Romania's real estate investment market: a resilient performance

 

The Romanian real estate investment market closed the first half of 2025 with a significant transactional volume of €391 million.

 

This impressive figure, while a slight decrease of 6% compared to the same period last year, positions H1 2025 as the second-most performant first half in the last 12 years.

 

This performance surpasses the average for first semesters between 2013-2024 by 30%, underscoring the market's enduring resilience amidst current economic challenges, as reported by Cushman & Wakefield Echinox.

 

Key market drivers: foreign capital and sector dominance

 

A clear indicator of the market's maturity is the strong dominance of foreign investors, who accounted for over 70% of the total transactional volume. British capital, led by M Core, spearheaded investments with €148 million (38% of the total), followed by Romanian investors with €105 million (27%) and Hungarian investors with €52 million (13%). This diversification of capital sources highlights the increasing attractiveness of the Romanian market within the regional context.

 

The retail sector led the investment activity, representing 42% of the total volume. Prime yields across all segments remained stable, reflecting a confident investor sentiment in the market's underlying value and future prospects. While national GDP growth showed a modest 1% increase in Q2, the overall outlook for the remainder of 2025 remains positive, with an estimated total volume exceeding €800 million for the year.

 

Implications for businesses seeking commercial space

 

For businesses seeking office or warehouse space in Romania, these investment trends are highly encouraging. The significant inflow of foreign capital demonstrates international confidence in Romania's economic stability and growth potential.
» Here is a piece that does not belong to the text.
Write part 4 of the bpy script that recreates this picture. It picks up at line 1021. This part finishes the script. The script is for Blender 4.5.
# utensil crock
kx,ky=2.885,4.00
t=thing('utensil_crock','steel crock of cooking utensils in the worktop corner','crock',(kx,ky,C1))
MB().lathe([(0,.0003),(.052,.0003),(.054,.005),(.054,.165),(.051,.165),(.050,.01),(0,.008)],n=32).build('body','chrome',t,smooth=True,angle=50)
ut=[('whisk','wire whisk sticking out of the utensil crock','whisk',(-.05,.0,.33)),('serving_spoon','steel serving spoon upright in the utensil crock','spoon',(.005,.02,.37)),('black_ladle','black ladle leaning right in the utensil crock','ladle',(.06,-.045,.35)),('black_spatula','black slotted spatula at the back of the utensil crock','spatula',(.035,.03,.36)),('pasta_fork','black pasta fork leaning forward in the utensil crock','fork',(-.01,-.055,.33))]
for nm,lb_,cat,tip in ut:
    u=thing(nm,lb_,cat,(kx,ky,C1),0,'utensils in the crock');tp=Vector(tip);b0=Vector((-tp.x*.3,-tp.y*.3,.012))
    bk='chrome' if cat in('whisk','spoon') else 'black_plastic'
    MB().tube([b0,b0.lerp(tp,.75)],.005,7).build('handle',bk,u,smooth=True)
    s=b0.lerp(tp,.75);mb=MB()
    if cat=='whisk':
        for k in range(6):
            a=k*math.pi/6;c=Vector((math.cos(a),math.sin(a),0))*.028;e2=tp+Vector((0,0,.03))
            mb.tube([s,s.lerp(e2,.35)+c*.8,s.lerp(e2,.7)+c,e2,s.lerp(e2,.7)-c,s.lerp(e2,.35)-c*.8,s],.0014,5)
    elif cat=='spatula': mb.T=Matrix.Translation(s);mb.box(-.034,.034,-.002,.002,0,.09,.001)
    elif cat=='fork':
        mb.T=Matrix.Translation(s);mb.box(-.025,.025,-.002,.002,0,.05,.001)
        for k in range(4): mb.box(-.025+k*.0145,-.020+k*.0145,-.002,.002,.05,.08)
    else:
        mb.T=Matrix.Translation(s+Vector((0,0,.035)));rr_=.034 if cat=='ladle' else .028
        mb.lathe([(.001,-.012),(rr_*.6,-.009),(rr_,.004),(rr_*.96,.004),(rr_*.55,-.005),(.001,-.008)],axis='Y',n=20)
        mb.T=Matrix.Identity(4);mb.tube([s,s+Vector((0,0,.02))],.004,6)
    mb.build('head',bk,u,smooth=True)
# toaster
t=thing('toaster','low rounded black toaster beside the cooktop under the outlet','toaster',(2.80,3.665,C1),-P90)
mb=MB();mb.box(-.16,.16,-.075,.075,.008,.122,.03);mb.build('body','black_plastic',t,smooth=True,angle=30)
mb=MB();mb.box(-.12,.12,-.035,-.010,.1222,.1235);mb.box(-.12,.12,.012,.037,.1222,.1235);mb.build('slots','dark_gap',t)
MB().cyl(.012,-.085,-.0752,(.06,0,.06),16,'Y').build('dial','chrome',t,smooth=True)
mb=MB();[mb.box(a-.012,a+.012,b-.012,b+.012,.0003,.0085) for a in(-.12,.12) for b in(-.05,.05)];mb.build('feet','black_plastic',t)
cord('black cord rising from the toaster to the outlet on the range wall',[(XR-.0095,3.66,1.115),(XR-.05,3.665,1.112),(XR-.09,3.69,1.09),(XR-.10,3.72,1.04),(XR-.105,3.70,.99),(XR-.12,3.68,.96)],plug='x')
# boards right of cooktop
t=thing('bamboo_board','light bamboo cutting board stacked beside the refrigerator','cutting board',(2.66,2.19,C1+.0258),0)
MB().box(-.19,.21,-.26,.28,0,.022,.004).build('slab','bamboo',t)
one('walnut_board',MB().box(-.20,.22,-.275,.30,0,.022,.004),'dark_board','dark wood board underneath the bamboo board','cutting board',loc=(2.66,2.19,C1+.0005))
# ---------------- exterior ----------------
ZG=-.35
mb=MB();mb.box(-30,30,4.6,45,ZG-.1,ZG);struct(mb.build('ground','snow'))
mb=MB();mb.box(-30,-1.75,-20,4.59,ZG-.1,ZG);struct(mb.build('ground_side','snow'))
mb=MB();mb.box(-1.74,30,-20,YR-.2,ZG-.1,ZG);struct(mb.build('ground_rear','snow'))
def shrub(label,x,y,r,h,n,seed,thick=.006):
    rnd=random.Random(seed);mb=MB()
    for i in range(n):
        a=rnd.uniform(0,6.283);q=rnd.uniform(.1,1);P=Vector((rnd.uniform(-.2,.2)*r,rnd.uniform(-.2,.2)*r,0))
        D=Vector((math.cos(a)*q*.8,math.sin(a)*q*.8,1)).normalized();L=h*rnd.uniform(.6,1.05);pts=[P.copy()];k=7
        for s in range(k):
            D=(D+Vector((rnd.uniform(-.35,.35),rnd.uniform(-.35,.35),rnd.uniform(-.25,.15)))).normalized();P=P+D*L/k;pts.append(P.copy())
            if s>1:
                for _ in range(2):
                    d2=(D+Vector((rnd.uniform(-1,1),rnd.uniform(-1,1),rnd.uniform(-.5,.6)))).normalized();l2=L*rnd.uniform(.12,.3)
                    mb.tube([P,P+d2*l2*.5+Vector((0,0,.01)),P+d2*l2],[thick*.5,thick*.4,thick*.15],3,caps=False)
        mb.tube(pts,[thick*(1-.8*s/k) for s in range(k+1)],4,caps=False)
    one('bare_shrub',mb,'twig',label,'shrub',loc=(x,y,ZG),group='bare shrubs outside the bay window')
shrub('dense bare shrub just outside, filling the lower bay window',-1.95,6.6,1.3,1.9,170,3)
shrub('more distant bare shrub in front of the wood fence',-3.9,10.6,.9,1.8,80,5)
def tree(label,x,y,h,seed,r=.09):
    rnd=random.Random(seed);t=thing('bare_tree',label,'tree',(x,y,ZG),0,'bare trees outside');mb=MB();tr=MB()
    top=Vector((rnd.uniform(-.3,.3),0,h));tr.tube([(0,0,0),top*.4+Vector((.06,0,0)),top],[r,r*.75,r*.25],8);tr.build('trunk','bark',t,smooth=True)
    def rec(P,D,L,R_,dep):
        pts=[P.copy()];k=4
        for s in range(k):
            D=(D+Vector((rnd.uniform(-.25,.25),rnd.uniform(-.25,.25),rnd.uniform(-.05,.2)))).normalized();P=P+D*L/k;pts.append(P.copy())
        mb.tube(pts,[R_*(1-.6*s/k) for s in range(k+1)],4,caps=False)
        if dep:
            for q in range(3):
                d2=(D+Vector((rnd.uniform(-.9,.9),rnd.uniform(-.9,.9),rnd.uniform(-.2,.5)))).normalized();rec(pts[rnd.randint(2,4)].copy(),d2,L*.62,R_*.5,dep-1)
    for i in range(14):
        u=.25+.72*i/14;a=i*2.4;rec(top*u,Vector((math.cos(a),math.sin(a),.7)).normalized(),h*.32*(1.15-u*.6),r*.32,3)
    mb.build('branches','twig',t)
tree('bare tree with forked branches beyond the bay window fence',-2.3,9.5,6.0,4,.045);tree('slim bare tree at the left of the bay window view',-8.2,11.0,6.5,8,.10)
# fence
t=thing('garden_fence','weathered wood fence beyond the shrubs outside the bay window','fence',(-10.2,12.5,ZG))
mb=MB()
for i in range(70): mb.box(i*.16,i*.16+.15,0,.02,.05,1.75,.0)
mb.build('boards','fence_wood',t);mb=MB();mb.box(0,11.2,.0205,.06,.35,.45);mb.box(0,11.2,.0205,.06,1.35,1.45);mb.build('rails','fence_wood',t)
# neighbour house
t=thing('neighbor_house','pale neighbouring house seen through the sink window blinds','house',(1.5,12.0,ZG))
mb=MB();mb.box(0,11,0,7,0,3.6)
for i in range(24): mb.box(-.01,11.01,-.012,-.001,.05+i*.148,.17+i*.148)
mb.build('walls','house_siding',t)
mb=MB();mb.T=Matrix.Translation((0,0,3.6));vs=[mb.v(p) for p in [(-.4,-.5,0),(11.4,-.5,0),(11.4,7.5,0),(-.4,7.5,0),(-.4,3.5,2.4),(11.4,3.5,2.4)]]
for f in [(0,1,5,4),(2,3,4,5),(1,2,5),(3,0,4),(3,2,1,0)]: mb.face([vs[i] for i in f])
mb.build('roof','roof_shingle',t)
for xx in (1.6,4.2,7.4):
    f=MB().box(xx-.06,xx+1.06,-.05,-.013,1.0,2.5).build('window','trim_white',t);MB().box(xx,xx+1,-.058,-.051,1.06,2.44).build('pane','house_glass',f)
A resilient investment market often translates into a healthier development pipeline across all commercial sectors, including industrial and office spaces, ensuring a broader and potentially more modern supply of available properties.

 

The stability of prime yields suggests a predictable and secure environment for long-term lease commitments. Even with retail leading investment, the overall market strength indicates a robust economy capable of supporting diverse business operations. This strong market activity signals that Romania continues to be an attractive destination for companies looking to expand or establish new operations, offering promising opportunities for both leasing and potential future growth.